## Set problem
Quote the material below exactly as written, from the first line to the line that holds "self.poly(pts, mat, lift)", endpoints included.
%%
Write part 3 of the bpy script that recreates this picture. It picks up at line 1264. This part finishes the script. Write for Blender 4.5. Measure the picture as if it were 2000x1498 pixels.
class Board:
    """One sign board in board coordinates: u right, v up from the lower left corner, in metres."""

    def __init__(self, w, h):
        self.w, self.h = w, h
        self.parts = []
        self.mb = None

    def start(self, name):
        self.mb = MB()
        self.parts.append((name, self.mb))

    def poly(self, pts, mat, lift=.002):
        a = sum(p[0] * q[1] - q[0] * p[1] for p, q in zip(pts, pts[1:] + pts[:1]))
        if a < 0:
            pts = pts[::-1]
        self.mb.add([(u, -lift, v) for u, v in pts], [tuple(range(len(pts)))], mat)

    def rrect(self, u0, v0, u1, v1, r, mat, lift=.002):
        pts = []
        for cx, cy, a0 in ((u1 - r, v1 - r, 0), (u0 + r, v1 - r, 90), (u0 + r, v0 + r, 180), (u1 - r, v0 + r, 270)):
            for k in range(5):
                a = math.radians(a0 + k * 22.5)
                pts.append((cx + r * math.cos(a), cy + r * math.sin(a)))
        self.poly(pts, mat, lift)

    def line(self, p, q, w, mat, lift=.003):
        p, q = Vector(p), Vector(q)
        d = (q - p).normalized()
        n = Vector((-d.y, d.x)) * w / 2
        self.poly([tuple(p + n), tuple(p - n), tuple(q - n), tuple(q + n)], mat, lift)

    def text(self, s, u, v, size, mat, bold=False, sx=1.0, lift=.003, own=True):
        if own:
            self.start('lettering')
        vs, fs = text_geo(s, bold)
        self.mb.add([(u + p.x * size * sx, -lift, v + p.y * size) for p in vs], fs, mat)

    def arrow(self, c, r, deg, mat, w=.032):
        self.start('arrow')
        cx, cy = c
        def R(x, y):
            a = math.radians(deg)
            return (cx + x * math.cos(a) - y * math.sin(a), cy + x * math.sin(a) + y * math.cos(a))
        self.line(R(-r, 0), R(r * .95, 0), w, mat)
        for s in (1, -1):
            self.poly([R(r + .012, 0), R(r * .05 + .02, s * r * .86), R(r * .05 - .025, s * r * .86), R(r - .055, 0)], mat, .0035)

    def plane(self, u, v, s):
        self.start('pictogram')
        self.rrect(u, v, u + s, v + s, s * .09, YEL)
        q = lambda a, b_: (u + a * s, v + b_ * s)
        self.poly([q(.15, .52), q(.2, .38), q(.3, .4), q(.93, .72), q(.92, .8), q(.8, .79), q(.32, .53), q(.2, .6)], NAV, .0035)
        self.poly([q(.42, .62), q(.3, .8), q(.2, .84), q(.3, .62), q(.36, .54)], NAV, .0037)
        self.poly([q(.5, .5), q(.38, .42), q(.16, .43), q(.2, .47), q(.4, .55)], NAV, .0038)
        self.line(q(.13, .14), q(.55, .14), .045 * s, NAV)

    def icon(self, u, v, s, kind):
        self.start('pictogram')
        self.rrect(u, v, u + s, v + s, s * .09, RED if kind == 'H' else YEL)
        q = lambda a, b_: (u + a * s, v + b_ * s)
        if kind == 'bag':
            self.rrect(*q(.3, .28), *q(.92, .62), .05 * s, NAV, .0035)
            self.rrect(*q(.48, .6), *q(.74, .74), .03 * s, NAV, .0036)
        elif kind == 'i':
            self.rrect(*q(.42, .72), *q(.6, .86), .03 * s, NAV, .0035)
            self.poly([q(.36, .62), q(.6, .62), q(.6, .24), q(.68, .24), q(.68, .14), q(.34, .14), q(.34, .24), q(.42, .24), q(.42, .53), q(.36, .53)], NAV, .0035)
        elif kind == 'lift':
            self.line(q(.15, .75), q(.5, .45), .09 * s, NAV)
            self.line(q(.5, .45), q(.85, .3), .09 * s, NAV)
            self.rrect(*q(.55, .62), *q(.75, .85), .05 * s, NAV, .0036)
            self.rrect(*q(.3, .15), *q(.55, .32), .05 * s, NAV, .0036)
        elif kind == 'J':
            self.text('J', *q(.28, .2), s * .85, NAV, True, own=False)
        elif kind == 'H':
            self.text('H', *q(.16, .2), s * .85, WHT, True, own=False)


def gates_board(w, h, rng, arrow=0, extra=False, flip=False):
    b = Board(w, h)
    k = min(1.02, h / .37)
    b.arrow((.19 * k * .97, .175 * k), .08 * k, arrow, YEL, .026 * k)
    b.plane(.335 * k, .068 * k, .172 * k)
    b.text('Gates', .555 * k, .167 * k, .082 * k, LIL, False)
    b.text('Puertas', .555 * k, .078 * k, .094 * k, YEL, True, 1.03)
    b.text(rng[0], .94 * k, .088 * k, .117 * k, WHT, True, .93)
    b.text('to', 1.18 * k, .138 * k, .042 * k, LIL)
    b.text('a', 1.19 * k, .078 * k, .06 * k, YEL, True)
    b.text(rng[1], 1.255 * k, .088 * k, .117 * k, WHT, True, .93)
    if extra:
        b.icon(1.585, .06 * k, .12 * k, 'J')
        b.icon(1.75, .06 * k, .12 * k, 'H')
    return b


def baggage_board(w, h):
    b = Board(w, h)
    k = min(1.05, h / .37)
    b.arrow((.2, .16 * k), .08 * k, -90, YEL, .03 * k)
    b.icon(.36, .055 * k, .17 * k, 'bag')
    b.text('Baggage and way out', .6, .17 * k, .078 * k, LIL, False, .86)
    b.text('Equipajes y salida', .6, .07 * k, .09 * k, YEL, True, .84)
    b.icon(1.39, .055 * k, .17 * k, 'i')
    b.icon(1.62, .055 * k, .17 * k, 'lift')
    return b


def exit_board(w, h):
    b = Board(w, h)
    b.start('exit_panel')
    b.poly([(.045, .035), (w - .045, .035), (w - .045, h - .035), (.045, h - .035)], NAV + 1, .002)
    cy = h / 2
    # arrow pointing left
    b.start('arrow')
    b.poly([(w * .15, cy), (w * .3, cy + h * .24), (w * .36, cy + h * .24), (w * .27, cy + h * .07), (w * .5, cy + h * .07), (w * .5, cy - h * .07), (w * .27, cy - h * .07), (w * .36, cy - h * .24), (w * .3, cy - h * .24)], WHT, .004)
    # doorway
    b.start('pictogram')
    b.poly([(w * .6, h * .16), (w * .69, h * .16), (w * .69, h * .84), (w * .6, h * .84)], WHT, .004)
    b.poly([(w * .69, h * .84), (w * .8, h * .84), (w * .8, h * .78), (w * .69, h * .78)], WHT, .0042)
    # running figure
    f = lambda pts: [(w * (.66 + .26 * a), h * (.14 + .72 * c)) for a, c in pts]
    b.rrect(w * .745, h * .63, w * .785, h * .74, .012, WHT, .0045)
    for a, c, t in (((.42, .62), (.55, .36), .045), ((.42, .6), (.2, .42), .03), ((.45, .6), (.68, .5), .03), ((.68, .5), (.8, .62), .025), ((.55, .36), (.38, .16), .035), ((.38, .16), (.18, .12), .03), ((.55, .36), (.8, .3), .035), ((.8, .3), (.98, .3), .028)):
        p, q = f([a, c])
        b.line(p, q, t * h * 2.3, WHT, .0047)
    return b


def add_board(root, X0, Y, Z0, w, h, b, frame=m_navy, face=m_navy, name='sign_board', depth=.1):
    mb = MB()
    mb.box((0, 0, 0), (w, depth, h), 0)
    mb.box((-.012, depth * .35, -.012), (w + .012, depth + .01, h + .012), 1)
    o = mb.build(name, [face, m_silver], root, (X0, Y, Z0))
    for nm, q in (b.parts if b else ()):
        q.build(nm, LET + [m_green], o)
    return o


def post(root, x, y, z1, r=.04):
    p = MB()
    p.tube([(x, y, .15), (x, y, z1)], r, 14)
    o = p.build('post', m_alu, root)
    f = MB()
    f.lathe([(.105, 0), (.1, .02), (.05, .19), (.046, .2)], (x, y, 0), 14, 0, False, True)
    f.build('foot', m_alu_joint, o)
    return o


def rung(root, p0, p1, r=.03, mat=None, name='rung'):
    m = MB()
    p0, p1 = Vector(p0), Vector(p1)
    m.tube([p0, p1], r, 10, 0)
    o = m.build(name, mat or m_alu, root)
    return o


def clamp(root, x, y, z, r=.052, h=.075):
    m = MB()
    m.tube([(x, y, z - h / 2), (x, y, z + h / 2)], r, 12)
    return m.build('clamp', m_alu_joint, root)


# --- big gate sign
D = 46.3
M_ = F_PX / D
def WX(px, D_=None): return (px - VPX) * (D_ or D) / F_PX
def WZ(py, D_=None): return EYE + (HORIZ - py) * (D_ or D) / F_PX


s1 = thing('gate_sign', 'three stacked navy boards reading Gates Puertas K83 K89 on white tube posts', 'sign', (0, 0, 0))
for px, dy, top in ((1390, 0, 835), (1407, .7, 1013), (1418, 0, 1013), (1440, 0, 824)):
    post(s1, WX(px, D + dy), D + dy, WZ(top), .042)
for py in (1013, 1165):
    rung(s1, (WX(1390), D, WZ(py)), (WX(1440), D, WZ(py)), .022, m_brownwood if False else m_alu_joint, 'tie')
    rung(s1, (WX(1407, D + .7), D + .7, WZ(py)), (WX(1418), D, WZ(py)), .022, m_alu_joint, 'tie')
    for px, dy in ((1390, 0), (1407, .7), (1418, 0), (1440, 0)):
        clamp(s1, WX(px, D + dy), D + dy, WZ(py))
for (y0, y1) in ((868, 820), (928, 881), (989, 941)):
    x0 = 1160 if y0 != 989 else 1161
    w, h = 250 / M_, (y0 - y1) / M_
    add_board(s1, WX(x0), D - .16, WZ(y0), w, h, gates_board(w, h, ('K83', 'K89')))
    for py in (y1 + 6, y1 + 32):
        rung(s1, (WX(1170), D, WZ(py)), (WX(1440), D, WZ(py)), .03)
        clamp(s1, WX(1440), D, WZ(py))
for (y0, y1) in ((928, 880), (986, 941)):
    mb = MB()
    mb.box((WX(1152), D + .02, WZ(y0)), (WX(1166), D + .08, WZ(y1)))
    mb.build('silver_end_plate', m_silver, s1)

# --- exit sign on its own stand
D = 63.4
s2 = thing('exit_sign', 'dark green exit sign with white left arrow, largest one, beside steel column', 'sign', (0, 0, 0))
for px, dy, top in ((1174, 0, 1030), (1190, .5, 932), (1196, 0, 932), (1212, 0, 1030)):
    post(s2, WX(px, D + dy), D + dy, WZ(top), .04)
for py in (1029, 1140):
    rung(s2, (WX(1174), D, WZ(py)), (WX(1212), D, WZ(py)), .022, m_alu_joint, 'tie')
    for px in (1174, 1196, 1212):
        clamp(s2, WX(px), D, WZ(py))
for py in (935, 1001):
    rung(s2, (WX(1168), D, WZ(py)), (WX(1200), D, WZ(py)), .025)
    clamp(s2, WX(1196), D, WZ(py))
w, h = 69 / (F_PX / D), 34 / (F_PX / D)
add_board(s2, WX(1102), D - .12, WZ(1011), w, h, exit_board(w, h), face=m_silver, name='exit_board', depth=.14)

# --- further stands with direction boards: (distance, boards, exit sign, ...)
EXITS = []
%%
## The output
Write part 3 of the bpy script that recreates this picture. It picks up at line 1264. This part finishes the script. Write for Blender 4.5. Measure the picture as if it were 2000x1498 pixels.
class Board:
    """One sign board in board coordinates: u right, v up from the lower left corner, in metres."""

    def __init__(self, w, h):
        self.w, self.h = w, h
        self.parts = []
        self.mb = None

    def start(self, name):
        self.mb = MB()
        self.parts.append((name, self.mb))

    def poly(self, pts, mat, lift=.002):
        a = sum(p[0] * q[1] - q[0] * p[1] for p, q in zip(pts, pts[1:] + pts[:1]))
        if a < 0:
            pts = pts[::-1]
        self.mb.add([(u, -lift, v) for u, v in pts], [tuple(range(len(pts)))], mat)

    def rrect(self, u0, v0, u1, v1, r, mat, lift=.002):
        pts = []
        for cx, cy, a0 in ((u1 - r, v1 - r, 0), (u0 + r, v1 - r, 90), (u0 + r, v0 + r, 180), (u1 - r, v0 + r, 270)):
            for k in range(5):
                a = math.radians(a0 + k * 22.5)
                pts.append((cx + r * math.cos(a), cy + r * math.sin(a)))
        self.poly(pts, mat, lift)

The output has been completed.